**YOUR TASK:**
What is the number of lines holding the word "picture"? Give that number alone.

**DATA:**
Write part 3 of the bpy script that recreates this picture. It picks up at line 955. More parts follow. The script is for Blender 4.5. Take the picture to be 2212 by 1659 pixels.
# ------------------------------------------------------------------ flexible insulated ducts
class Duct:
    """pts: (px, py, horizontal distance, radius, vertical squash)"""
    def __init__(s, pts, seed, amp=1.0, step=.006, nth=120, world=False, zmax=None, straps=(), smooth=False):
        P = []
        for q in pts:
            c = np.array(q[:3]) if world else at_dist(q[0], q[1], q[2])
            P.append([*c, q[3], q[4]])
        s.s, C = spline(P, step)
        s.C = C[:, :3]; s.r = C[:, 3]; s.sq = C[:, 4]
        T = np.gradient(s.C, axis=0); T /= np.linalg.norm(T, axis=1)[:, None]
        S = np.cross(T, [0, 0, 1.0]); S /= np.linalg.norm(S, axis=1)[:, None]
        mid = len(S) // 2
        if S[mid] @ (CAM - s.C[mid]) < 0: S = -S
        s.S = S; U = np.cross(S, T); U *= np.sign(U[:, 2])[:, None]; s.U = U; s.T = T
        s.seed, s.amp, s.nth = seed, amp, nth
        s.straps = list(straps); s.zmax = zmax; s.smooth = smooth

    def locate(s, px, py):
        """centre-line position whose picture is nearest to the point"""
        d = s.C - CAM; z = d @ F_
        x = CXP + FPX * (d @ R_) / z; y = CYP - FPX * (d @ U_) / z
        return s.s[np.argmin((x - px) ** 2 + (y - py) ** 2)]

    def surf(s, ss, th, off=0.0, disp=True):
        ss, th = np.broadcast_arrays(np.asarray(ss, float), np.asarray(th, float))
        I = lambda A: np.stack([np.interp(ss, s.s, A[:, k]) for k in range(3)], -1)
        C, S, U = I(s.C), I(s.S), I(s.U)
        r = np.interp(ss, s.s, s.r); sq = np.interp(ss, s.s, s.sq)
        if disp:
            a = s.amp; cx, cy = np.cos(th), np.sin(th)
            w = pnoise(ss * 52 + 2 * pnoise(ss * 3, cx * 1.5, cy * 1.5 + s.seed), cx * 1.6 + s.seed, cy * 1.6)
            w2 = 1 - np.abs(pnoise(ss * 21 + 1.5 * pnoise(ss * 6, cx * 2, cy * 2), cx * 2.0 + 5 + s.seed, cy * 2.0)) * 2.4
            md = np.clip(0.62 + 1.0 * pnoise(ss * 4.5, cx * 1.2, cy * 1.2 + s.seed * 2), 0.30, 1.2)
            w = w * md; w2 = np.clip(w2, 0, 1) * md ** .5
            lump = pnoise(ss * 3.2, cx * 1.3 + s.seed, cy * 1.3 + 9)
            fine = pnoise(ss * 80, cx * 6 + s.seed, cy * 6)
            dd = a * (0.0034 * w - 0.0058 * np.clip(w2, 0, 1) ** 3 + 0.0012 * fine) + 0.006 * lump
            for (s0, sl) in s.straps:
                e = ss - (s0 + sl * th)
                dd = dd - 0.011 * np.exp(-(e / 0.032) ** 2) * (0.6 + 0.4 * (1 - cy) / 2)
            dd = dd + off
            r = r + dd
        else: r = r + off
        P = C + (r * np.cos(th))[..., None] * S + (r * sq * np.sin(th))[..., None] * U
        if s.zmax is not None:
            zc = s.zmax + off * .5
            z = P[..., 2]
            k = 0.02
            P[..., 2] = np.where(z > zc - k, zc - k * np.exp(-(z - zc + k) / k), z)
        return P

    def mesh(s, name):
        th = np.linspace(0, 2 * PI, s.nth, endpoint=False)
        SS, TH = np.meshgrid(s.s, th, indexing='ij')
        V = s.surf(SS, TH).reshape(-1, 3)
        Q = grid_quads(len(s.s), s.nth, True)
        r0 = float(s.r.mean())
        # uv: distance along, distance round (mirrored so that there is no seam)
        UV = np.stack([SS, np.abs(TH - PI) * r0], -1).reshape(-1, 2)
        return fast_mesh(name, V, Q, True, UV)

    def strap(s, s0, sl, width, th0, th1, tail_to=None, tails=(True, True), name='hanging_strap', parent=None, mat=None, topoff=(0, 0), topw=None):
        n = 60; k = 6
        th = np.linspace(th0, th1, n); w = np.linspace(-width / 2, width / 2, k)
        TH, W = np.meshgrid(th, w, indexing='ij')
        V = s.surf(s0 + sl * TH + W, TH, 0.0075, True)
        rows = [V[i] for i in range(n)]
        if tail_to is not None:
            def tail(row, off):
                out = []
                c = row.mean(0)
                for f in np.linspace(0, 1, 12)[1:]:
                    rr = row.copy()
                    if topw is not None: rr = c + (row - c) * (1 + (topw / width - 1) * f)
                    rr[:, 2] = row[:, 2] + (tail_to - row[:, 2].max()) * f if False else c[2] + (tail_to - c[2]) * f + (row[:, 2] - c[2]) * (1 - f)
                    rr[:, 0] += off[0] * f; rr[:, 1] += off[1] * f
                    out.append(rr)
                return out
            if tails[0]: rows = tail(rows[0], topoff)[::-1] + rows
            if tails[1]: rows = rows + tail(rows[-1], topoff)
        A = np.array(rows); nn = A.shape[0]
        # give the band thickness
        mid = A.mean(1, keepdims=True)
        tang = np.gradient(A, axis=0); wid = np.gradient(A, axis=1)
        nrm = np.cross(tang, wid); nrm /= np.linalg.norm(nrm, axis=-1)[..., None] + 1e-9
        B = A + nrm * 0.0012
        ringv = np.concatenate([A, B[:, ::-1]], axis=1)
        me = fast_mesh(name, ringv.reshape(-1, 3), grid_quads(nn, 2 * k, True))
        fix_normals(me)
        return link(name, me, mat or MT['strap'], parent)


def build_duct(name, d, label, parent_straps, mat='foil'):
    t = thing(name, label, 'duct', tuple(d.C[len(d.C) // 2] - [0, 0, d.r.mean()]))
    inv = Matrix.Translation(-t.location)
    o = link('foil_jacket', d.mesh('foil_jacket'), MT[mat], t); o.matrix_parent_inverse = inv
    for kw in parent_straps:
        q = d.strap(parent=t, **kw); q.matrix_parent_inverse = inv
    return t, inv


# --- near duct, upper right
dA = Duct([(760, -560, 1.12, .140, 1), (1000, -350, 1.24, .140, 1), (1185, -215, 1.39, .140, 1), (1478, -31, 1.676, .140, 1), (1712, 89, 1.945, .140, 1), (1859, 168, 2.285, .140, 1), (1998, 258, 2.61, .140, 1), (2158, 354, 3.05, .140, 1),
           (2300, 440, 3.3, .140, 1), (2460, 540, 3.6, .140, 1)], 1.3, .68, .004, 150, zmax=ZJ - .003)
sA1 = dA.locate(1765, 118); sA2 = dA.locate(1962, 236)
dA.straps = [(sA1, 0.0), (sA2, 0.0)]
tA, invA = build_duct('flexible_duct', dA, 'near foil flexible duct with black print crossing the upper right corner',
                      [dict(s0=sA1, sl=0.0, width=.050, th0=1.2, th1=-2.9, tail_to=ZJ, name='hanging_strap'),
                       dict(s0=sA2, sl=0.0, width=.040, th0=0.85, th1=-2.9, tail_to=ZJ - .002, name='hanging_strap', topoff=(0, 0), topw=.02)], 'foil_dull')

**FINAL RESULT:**
2